With a year or so left to go before she graduates, Mansolillo is already putting her new passion and skill for leadership and coaching to work, as Chair of SCE’s Student Success Group.

“We show new adult students the ropes. It’s perfect for the life coach in me. I want to make everybody feel comfortable and I’m so passionate about PC. I think it’s important for [the new students] not to be nervous, because it’s a wonderful experience.”

Mansolillo’s also got a little coaching and advice for those adults who have thought about going back to school but maybe haven’t yet had that “aha moment” where they’ve seen a sign that it’s time and acted upon it.

“I would tell them that if they’ve already made it a point to even consider it, then they’ve already made that first big step.

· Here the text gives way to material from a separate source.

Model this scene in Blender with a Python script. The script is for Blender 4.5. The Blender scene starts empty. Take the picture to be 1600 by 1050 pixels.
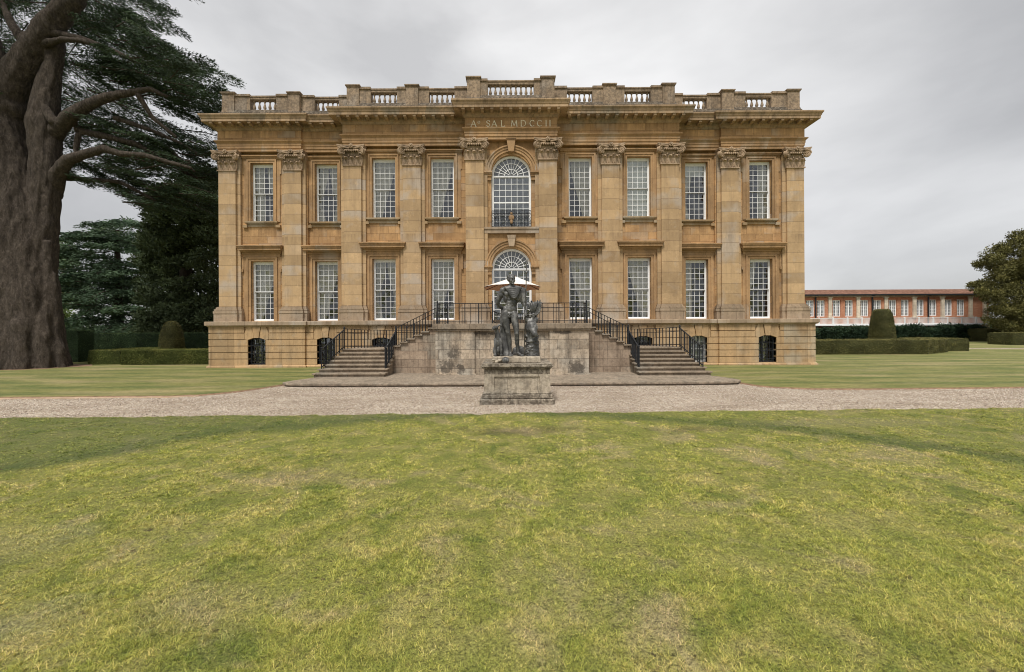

You should just apply and take that first class, and I can guarantee you you’ll want to continue. For me, it transformed my life, made me more well rounded and made me appreciate myself more. It is such a gift to honor yourself with an education and this is an opportunity to attend an elite school for an extremely affordable price. Don’t overthink it, just do it. You’ll feel like you’ve accomplished so much and you’ll get what you put into it one-hundred-fold.”